I am grateful for my experience and development through YU Lead, and for the questions and possibilities that my colleagues in the program have raised. They note the current circumstances in Jewish day schools. Together, we have helped one another identify approaches that work best, think creatively about what could work better, and discover new possibilities for our schools. Among these are:

• Learn with a group of peers who inspire and challenge you.

• Read up on new ideas that you can put into action.

• Write to clarify your thinking and to share your ideas.

• Have a mentor as a sounding board, as well as a source of inspiration and guidance.

• Come together with other leaders to challenge conventional thinking and support growth

3. It is time to rethink supervision of teachers.

YU Lead sessions help us imagine ways to encourage the formation of professional learning communities (PLCs) in our schools. PLCs are a wonderful way to empower teachers to partner with colleagues to help support and advance their efforts to grow.

4. Where you learn is almost as important as what and how you learn.
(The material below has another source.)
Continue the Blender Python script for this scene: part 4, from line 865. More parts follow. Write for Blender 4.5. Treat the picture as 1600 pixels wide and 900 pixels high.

School leaders are also reimagining the physical spaces of our schools.  We are considering how we can infuse more flexibility in our indoor and outdoor spaces to allow students to transform their contexts to meet the needs, interests, and the possibilities of their varied learning goals and circumstances.

5. Minding the gap between rhetoric and practice requires asking the right questions.

One of the greatest challenges we face as school leaders is closing the gap between stated goals and lived realities, between what we aspire to change and what we continue to do simply because that is how it has always been done.  In YU Lead, we have been addressing this challenge by identifying our values and priorities and then generating ideas for expressing and implementing them.  Doing so has led our group toward identifying and thinking deeply about a host of salient questions, such as…

As we embrace innovative thinking, shifting perspectives on what works best, and upending more traditional approaches to teaching, learning and, leadership within our schools, how do we inspire and encourage the adoption of more progressive visions and reconstituted missions?

How do we co-create with our fellow leaders, teachers, students, and parents the culture that we want to develop across our schools?

And as we focus ourselves on developing more child-centered learning opportunities in our schools, how can we extend aspects of that approach to meeting our children’s spiritual needs?

How can we make our children’s Tefillah more meaningful, their connection to Israel deeper, and their part in an evolving narrative of Jewish faith and community more secure?  

How can we provide student support in ways that sees each child’s unique identities, challenges, and gifts?

It’s an exciting time to be shaping the future of education and our Jewish future within our schools. YU lead emphasizes that we can do this best by joining together, by seeking out ideas from our colleagues at other schools, by sharing our own effective innovations, and by supporting all of our efforts in the pursuit of the possible and the reach for excellence.